Romeo Castellucci Amleto, la veemente esteriorità della morte di un mollusco

[Théâtre]

L’Amleto de Castellucci débute après que celui de Shakespeare a pris fin, ou avant qu’il a commencé. Lié au souvenir de ses décombres ou de sa naissance comme l’est l’acteur Paolo Tonti par le collier cadenassé qui l’enchaîne au rôle d’Horatio, survivant condamné à raconter, incarner et déconstruire la légende du héros danois. Dix années après la création de ce spectacle-performance parmi les plus marquants de la Socìetas Raffaello Sanzio, l’Amleto, ici repris pour quelques représentations exceptionnelles, poursuit sa descente aux enfers du langage, jusqu’au carrefour où peut se penser le mythe de l’acteur. Une involution – non une régression – qui mènera Hamlet, par la voix d’Horatio, à se « nier à rebours, jusqu’aux recoins les plus profonds du fœtus. Un corps qui, comme Ophélie, retourne aux eaux, un fœtus mou.
Hamlet vit à l’état de mollusque : il déconstruit son squelette et le refuse en tant que charpente de l’agencement organiciste de l’ordre comme système. Le seul résultat sera de liquéfier les limites, rendre fluides les frontières entre la vie et la mort ; redonner une image palustre du corps, une image fangeuse, on ne peut plus molle, recelant en soi l’échange symbolique et l’énigme de sa vie qui peut dans le même temps être et ne pas être ; qui peut encore mourir et dormir ».

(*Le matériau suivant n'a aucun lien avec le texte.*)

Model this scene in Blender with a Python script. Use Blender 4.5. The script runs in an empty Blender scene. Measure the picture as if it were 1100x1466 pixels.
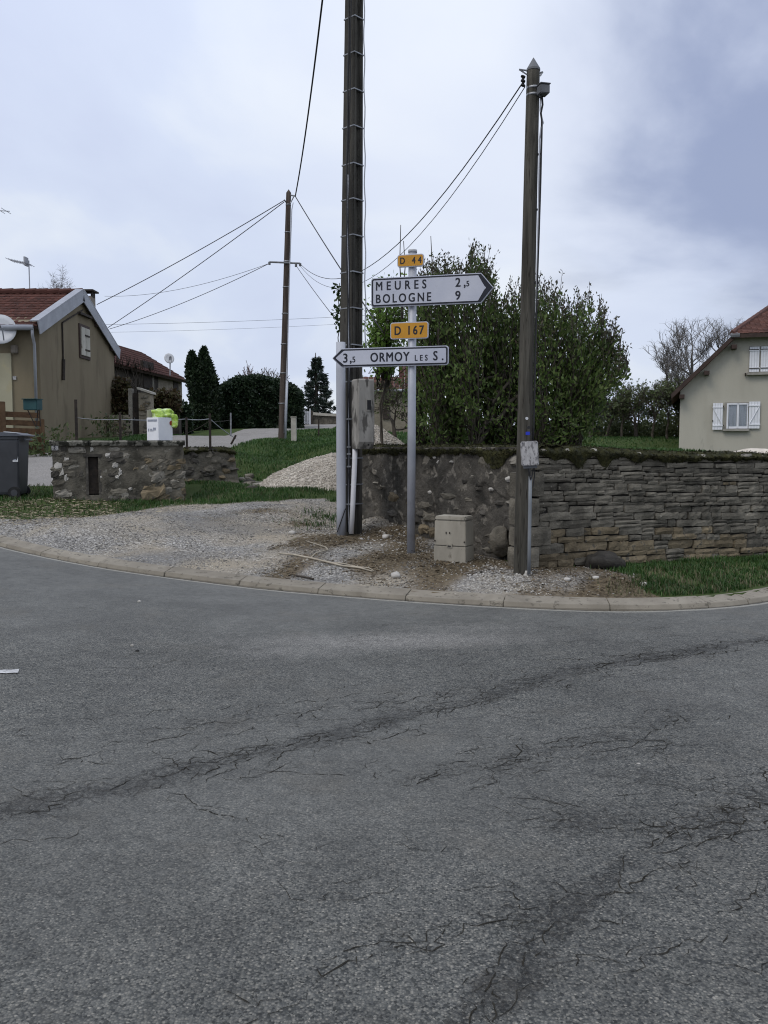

Créée en 1981 dans une ancienne école de ferronnerie de Cesena, village proche de Rimini, la Socìetas Raffaello Sanzio s’est engagée dans une entreprise radicale d’interrogation philosophique et esthétique des canons de la représentation théâtrale et de ses fondements spectaculaires. En dépit du caractère souvent apocalyptique de ses spectacles, Romeo Castellucci, son fondateur, ne désespère cependant ni de l’humanité ni du théâtre « seul art qui soit communicable uniquement par le souffle de l’homme. Ce que j’essaie de saisir, c’est ce qu’il y a en lui à la fois d’animal et de religieux ».